Almost entirely negative. But not just negative, —corrupting, destructive, defilingly wicked sewage, effluent flowing into the culture, through our schools, our universities, our politics, our entertainment, our publics spaces, our language, our music, our conversations, and even our churches. 

We are in trouble as a nation.

We need revival.

We need a revival like the first great awakening. (See the wikipedia article for some background, but it would be better to read J.Edwin Orr’s book on the effect of the revival for an inspiring account. See also the contemporary account by Tracy Joseph now available for less than $10 as a paperback and .99 cents on Kindle).

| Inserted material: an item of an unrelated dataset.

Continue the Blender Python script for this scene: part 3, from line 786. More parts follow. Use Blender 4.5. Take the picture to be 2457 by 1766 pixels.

Jesus has saved all who believe in Him from sin and death. He has saved us and freed us and promised us eternal life but in this life he has also promised we will still have tribulation and sorrow. And part of our sorrow is having to live in the corrupting influences of our culture. We have biblical models to learn from. We have specific books in our Bibles that address and teach us how to live successfully, redemptively and hopefully in the midst of our declining cultural moment. So, if like Lot, your “righteous soul is tormented” by the evil in our culture (2 Peter 2:7-8), or like Jeremiah, you weep over the corruption you see in the church (Jeremiah 3:21), or like Habakkuk, you are confused over what to do as you look at the violence you see in your city, or like me, you are wondering, “How should I then live? How can I defeat the corrupting influence of the time in which I live, at least, in my own life?”, here are some biblical bio’s and books to plumb:

  • Study the lives of Lot, Joseph, Jeremiah, Habakkuk, and Daniel.
  • Study the books of Jeremiah, Lamentations, Amos, Habakkuk, Hebrews (particularly chapters 10-12), and the book of Revelation.

But whatever person or book you delve into as you try to better negotiate how to live in a time and culture like ours, make sure that all your study is bathed in prayer and all your meditation is done in submission to the Spirit of God rather than the spirit of the age. If we do that, we can still thrive, like Daniel in the midst of a crooked generation.